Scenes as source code

'''

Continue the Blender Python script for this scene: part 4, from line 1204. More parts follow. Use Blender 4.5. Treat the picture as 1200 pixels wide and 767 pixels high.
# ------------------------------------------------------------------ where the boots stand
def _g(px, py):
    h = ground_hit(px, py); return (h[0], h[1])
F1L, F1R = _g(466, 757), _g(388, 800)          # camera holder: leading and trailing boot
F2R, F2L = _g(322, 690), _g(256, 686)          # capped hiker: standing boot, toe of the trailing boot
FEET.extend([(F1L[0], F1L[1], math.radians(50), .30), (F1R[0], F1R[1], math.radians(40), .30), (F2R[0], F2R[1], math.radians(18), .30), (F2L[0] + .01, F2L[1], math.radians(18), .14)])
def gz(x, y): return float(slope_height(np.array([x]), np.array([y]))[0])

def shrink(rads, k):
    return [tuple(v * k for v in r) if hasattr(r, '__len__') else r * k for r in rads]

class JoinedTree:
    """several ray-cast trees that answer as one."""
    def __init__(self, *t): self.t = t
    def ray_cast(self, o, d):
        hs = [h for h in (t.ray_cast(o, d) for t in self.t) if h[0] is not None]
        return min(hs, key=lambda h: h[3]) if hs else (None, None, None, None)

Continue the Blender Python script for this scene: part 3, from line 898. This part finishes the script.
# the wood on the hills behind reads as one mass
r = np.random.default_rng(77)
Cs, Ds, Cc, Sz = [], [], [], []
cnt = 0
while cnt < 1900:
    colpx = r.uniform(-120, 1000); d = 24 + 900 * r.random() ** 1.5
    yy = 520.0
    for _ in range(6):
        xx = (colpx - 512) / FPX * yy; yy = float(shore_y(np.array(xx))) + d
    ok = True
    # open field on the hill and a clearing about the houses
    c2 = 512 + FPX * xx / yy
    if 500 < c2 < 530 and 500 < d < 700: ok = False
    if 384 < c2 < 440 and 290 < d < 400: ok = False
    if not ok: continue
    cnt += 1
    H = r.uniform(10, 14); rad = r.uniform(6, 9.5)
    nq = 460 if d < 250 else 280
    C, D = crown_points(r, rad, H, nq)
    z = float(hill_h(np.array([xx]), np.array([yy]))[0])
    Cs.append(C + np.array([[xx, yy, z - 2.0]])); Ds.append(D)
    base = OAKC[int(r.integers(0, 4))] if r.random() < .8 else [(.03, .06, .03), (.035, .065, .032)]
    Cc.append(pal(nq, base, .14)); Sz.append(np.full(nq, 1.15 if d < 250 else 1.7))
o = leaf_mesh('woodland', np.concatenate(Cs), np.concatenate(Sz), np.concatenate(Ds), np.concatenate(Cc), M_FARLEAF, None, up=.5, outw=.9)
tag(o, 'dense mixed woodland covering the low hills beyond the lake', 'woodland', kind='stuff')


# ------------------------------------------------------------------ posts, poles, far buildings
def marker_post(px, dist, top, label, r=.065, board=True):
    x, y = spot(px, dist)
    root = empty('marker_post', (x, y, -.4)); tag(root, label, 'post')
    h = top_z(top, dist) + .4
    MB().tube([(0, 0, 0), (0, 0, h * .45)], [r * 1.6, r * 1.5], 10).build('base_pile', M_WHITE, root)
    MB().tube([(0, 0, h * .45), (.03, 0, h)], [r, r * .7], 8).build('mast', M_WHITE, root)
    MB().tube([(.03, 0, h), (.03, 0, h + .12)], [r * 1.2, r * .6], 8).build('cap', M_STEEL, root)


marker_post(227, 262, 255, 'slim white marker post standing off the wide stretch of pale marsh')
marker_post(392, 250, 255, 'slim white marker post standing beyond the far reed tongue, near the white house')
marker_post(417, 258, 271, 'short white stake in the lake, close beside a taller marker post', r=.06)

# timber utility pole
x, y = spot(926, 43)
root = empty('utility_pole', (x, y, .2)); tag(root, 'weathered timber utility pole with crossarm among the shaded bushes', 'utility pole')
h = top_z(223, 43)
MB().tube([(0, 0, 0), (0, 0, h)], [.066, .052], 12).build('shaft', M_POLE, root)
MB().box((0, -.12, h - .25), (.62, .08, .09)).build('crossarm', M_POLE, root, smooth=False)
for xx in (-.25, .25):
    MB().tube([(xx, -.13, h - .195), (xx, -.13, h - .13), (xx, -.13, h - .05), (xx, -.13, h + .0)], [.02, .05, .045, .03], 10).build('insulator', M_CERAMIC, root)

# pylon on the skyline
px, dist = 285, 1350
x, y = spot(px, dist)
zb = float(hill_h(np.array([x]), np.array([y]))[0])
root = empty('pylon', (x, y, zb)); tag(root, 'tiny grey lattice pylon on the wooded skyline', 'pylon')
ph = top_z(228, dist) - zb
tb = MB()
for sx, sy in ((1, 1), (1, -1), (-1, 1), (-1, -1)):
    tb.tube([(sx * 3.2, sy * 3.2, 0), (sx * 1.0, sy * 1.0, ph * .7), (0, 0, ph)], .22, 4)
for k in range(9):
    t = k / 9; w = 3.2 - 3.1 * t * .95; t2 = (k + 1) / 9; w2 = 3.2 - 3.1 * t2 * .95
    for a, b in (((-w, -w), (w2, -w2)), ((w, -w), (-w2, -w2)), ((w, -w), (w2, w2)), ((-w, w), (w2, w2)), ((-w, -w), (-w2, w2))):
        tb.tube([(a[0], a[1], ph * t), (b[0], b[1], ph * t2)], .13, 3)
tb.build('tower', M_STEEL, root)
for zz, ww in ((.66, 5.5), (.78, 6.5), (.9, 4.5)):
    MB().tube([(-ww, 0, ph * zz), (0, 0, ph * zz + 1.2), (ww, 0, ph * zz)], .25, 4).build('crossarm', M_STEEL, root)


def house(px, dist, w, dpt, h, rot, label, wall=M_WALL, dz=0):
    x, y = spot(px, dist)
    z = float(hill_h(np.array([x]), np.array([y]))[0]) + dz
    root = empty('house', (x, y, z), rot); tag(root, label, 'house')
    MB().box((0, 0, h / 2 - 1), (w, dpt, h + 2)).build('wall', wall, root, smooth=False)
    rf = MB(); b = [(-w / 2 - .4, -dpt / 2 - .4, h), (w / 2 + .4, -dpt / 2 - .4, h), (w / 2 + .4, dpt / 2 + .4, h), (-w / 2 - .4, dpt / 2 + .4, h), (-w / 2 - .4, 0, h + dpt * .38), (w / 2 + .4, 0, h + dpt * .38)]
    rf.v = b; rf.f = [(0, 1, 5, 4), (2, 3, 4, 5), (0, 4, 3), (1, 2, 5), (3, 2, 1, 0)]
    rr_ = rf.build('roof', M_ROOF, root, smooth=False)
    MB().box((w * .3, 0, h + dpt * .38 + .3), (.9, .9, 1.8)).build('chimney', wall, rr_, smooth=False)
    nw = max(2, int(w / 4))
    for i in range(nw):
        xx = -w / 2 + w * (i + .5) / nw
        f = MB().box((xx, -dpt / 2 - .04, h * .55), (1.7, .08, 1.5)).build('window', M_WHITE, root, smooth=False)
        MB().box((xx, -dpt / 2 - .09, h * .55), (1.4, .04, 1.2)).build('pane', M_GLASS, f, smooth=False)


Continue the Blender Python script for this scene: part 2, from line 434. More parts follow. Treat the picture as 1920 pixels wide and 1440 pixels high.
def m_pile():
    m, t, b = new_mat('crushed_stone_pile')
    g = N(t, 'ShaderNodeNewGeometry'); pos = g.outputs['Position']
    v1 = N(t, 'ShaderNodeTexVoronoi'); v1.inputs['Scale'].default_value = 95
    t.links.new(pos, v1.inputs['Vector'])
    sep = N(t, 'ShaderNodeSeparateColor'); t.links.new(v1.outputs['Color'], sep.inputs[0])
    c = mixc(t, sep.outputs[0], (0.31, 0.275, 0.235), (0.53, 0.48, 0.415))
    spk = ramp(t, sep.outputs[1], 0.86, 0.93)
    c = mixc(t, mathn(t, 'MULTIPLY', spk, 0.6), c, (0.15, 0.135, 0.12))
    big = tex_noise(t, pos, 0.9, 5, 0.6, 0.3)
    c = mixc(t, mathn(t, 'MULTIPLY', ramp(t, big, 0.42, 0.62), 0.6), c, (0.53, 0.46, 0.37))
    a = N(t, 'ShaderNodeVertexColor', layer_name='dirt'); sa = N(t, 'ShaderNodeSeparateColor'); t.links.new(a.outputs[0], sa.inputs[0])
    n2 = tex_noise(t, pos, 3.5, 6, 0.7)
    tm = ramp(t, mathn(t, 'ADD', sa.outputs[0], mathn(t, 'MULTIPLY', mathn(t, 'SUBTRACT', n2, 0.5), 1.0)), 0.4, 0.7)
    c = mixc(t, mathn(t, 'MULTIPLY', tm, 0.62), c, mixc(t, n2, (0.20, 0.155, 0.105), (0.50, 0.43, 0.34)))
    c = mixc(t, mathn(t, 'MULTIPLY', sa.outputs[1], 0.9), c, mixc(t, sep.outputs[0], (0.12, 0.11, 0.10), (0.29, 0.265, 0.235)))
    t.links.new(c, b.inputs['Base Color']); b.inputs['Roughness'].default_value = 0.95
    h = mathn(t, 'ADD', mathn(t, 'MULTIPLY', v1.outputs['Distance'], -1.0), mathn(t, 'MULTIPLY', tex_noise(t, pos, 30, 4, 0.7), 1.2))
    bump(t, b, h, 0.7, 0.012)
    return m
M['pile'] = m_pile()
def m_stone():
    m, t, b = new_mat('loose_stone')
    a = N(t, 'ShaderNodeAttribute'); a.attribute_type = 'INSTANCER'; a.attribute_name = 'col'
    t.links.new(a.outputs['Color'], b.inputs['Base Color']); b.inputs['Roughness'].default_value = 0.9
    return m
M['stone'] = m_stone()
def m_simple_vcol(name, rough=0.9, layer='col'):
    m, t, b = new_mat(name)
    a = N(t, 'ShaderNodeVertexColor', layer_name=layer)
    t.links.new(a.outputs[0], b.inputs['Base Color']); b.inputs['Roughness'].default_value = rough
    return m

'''

Stated task:
Give only the number of lines that include the word "Python".

Correct response:
3